Rows from a 3D scene dataset:

▬▬▬▬▬▬▬▬▬▬

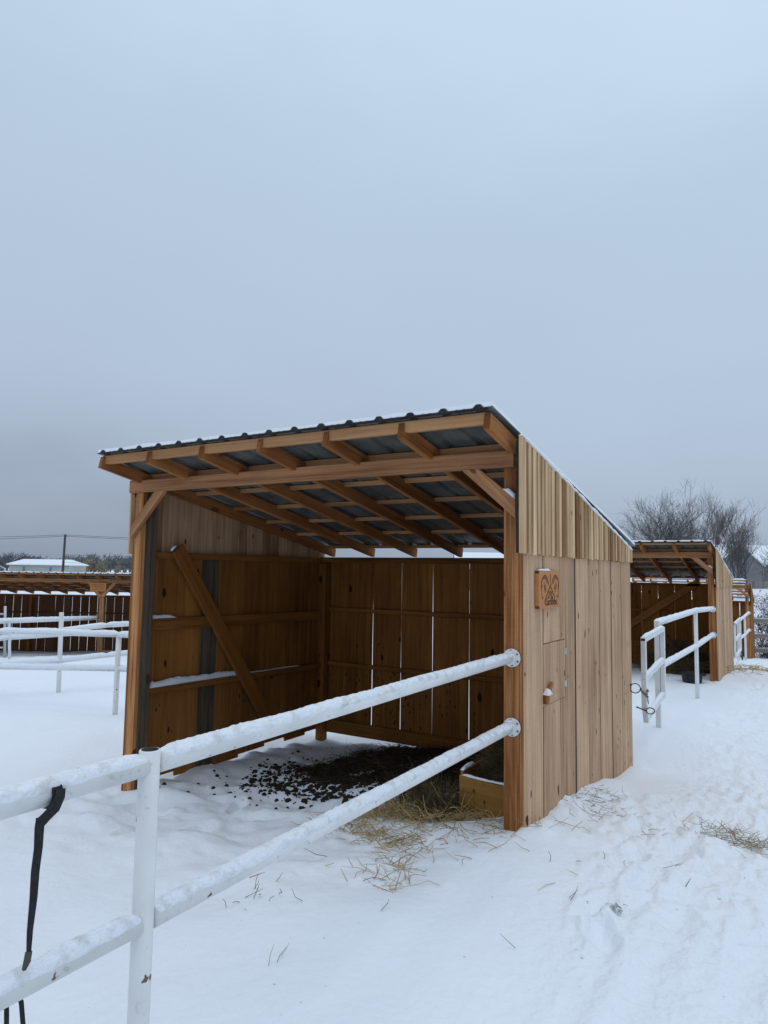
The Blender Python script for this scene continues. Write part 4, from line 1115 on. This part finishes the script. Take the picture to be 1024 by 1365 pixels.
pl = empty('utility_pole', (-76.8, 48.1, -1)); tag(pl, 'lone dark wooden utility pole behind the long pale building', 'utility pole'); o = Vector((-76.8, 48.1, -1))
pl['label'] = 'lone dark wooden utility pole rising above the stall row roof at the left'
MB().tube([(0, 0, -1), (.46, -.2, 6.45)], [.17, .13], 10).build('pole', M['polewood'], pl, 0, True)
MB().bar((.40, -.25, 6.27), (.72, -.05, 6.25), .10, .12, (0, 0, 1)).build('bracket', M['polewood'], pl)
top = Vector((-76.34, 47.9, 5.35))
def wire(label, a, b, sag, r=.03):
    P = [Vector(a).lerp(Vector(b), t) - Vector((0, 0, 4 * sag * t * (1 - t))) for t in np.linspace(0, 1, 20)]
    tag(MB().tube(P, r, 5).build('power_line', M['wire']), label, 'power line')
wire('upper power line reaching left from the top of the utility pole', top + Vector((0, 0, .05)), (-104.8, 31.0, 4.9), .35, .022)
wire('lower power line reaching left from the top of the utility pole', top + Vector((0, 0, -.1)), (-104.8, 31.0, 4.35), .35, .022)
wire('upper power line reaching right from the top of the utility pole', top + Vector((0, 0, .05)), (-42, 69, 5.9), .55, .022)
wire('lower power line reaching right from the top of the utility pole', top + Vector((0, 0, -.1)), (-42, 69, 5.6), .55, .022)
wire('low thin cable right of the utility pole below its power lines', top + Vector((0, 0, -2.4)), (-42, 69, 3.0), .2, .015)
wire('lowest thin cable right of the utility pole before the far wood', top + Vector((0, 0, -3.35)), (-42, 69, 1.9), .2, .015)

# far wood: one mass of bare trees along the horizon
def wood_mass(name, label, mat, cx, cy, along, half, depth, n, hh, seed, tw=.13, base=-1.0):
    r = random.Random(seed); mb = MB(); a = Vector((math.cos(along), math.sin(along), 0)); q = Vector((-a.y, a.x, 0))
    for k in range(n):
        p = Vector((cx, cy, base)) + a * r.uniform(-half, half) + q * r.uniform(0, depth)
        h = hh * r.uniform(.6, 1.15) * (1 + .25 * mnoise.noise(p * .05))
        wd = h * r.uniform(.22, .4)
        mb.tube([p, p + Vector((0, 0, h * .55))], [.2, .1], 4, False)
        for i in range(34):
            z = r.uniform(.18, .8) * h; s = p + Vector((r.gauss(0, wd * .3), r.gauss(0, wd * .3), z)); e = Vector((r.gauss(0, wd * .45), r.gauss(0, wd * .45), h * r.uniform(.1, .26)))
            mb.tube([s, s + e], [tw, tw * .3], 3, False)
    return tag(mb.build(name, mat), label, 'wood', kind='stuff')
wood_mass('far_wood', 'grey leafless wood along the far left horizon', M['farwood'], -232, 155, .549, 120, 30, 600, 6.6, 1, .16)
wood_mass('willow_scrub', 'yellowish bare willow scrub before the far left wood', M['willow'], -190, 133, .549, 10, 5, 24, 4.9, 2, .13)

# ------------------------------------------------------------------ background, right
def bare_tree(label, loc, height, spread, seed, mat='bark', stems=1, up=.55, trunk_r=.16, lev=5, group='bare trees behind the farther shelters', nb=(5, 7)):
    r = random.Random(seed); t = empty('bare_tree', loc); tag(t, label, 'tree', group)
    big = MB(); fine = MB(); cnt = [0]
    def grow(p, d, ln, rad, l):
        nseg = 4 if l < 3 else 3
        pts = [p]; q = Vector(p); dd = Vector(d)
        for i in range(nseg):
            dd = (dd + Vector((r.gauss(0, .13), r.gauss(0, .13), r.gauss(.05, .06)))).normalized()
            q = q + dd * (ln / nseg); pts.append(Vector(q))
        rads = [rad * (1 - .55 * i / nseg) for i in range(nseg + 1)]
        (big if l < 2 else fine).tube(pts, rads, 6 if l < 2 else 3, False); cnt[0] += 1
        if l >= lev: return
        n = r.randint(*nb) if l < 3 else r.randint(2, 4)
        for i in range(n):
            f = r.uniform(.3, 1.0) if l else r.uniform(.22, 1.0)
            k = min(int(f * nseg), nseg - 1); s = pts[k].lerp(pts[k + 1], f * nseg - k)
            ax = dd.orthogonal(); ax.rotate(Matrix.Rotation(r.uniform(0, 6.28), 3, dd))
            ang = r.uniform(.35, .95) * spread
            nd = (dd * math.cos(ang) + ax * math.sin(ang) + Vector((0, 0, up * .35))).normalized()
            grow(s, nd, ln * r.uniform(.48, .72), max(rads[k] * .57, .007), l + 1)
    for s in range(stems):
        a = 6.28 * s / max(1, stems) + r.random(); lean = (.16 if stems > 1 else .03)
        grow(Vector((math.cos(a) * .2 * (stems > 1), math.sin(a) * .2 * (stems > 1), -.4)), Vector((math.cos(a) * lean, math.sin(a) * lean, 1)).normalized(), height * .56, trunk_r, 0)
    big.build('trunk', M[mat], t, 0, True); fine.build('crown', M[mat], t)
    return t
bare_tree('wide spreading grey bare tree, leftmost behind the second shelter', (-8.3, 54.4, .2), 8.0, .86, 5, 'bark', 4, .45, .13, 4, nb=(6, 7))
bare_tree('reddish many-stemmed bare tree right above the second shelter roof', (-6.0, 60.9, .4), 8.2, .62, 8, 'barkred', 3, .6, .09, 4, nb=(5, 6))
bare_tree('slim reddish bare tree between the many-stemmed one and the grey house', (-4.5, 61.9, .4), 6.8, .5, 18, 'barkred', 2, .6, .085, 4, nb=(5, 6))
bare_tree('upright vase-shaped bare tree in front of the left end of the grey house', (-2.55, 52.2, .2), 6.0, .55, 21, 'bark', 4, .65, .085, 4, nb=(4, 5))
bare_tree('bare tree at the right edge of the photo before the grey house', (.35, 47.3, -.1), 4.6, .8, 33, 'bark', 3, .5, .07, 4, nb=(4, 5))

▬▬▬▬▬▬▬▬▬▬

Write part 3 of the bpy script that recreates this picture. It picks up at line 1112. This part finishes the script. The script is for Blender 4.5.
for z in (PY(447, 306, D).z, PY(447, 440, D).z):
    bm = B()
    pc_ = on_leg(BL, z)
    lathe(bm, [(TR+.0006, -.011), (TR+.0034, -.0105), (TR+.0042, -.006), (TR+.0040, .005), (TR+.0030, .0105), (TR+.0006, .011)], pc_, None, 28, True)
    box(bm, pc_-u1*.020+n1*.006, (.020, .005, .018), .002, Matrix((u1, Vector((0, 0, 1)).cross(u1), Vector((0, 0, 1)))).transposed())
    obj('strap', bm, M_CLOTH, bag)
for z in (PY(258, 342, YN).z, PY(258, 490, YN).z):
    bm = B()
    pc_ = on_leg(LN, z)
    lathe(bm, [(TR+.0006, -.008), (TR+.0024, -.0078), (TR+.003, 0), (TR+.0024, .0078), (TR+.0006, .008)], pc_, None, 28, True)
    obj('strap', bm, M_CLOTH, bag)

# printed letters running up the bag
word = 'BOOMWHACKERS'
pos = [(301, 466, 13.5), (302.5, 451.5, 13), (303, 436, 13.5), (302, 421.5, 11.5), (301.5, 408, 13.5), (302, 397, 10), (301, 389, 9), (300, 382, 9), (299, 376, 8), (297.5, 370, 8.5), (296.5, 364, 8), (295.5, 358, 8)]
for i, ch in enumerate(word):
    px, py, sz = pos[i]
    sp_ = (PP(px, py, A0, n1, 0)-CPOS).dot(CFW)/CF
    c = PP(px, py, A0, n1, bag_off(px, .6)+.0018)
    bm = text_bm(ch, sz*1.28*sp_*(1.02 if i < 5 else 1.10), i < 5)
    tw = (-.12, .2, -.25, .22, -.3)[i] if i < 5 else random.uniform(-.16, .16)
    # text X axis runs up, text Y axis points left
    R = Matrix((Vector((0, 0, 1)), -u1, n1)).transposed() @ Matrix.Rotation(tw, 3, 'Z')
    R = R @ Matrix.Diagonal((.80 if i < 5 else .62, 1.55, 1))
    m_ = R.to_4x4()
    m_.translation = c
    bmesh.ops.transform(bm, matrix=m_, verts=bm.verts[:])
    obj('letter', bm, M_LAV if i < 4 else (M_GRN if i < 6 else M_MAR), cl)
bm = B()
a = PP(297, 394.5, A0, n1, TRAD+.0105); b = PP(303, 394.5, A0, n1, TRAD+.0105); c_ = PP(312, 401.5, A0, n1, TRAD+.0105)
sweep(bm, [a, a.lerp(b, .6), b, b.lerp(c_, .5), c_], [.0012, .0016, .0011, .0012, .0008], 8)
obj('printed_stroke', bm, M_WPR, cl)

▬▬▬▬▬▬▬▬▬▬

#### STATED GOAL:
The lines from the one containing "The Blender Python" to the one containing "wire('lowest thin cable", both included, are to be extracted exactly; give no other line.

#### SOLUTION TO THE EXERCISE:
The Blender Python script for this scene continues. Write part 4, from line 1115 on. This part finishes the script. Take the picture to be 1024 by 1365 pixels.
pl = empty('utility_pole', (-76.8, 48.1, -1)); tag(pl, 'lone dark wooden utility pole behind the long pale building', 'utility pole'); o = Vector((-76.8, 48.1, -1))
pl['label'] = 'lone dark wooden utility pole rising above the stall row roof at the left'
MB().tube([(0, 0, -1), (.46, -.2, 6.45)], [.17, .13], 10).build('pole', M['polewood'], pl, 0, True)
MB().bar((.40, -.25, 6.27), (.72, -.05, 6.25), .10, .12, (0, 0, 1)).build('bracket', M['polewood'], pl)
top = Vector((-76.34, 47.9, 5.35))
def wire(label, a, b, sag, r=.03):
    P = [Vector(a).lerp(Vector(b), t) - Vector((0, 0, 4 * sag * t * (1 - t))) for t in np.linspace(0, 1, 20)]
    tag(MB().tube(P, r, 5).build('power_line', M['wire']), label, 'power line')
wire('upper power line reaching left from the top of the utility pole', top + Vector((0, 0, .05)), (-104.8, 31.0, 4.9), .35, .022)
wire('lower power line reaching left from the top of the utility pole', top + Vector((0, 0, -.1)), (-104.8, 31.0, 4.35), .35, .022)
wire('upper power line reaching right from the top of the utility pole', top + Vector((0, 0, .05)), (-42, 69, 5.9), .55, .022)
wire('lower power line reaching right from the top of the utility pole', top + Vector((0, 0, -.1)), (-42, 69, 5.6), .55, .022)
wire('low thin cable right of the utility pole below its power lines', top + Vector((0, 0, -2.4)), (-42, 69, 3.0), .2, .015)
wire('lowest thin cable right of the utility pole before the far wood', top + Vector((0, 0, -3.35)), (-42, 69, 1.9), .2, .015)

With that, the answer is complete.